Alors que les autorités de la ville de Kinshasa cherchent à accélérer les travaux de modernisation de l’avenue de la Paix, dans la commune huppée de la Gombe, un problème d’infrastructures souterraines vient de ralentir le chantier. Selon un ingénieur en charge du projet, ce sont les égouts défectueux des immeubles bordant cette avenue, notamment entre l’avenue Isiro et la Gare centrale, qui constituent le principal obstacle à l’avancement normal des travaux.
Ce constat, rendu public samedi 26 juillet, met en lumière les limites de la planification urbaine à Kinshasa, où l’absence de coordination entre autorités publiques, promoteurs immobiliers et gestionnaires des réseaux d’assainissement complique régulièrement les efforts de modernisation urbaine.
Les égouts en question, reliés à des immeubles privés et parfois connectés de manière non conforme au réseau d’assainissement public, provoquent des fuites, des remontées d’eaux usées et des effondrements de chaussée. Pire, certains conduits traversent les axes prévus pour les fondations de la nouvelle voirie, rendant impossible la progression des engins de terrassement. « Ces canalisations non répertoriées, souvent vétustes ou non conformes aux normes, bloquent l’implantation de l’infrastructure de drainage prévue dans le projet de modernisation », a précisé l’ingénieur superviseur.
Au-delà du caractère ponctuel du chantier de l’avenue de la Paix, cette situation illustre un dysfonctionnement plus large dans la gestion des infrastructures de la capitale congolaise : urbanisation anarchique, absence de cartographie des réseaux souterrains, manque de contrôle lors des constructions, et surtout, non-application des normes d’urbanisme pourtant prévues par la loi.
Cette situation soulève de nombreuses interrogations : Comment les services de l’urbanisme ont-ils validé les plans d’immeubles dont les évacuations compromettent aujourd’hui des travaux publics ? Pourquoi la Régie des Voies de Desserte (RVD) ou la Régie des Eaux n’ont-elles pas imposé des contraintes techniques ? Et qui prendra en charge les travaux correctifs ? L’État, ou les propriétaires des bâtiments concernés ?
L’avenue de la Paix constitue un axe stratégique de la Gombe, reliant des points névralgiques tels que la Gare centrale, le boulevard du 30 juin, les institutions publiques et plusieurs hôtels internationaux.
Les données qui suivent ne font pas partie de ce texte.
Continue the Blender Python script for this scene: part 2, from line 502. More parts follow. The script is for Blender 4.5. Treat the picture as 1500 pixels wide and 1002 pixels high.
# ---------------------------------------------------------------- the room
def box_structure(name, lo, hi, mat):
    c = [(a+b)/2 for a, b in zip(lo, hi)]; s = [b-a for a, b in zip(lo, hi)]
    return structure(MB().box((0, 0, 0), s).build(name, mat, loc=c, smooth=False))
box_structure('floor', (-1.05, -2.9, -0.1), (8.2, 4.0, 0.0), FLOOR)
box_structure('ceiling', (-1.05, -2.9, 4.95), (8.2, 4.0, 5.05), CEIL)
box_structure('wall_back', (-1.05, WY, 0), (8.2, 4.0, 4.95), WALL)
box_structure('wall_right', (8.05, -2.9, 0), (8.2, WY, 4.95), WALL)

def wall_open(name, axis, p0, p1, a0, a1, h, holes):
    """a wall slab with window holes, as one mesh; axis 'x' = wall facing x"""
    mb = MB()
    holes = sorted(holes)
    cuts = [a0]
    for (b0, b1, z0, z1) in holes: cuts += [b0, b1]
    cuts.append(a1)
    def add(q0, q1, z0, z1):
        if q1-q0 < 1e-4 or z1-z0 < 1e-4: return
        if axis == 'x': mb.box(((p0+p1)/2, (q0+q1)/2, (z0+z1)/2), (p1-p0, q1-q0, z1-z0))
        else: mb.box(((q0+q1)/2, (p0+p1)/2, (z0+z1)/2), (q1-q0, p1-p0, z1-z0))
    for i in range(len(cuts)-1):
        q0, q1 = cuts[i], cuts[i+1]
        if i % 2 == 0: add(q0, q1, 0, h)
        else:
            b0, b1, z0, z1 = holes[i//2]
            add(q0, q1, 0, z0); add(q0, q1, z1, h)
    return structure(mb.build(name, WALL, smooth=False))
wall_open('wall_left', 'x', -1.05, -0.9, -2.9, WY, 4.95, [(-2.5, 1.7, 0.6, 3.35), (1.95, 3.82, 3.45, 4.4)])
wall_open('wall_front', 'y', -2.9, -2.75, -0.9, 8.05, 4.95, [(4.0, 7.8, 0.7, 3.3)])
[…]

Le ralentissement des travaux affecte la fluidité du trafic, les déplacements piétons, et l’image de la ville, notamment pour les visiteurs étrangers.
Le projet de modernisation s’inscrivait dans le vaste programme de réhabilitation des voiries urbaines lancé par le gouverneur Daniel Bumba, visant à désengorger les grands axes et offrir une mobilité digne d’une capitale moderne.
Ce blocage révèle une fois de plus la nécessité d’une réforme en profondeur de la gouvernance urbaine en RDC. Il devient urgent de : Mettre en place un cadastre numérique des réseaux souterrains (eaux, électricité, fibre optique, assainissement). Imposer un audit technique préalable à tout chantier majeur dans la ville. Responsabiliser les propriétaires d’immeubles quant aux normes d’assainissement. Rétablir l’autorité des services de contrôle urbain, souvent affaiblis par la corruption ou la politisation.
Ce qui semblait être un chantier routier parmi tant d’autres se transforme en symbole des défis complexes de l’urbanisation à Kinshasa. Si le ralentissement des travaux de l’avenue de la Paix est bien dû aux égouts des immeubles voisins, il reflète surtout un mal plus profond : celui d’une ville qui avance sans plan directeur cohérent, sans interconnexion entre les différents réseaux techniques, et sans régulation stricte de ses développements privés.
Pour que Kinshasa devienne réellement « ville vitrine » de la RDC, la modernisation de ses infrastructures devra s’accompagner d’une révolution administrative et technique, seule capable de garantir une croissance urbaine durable, inclusive et maîtrisée.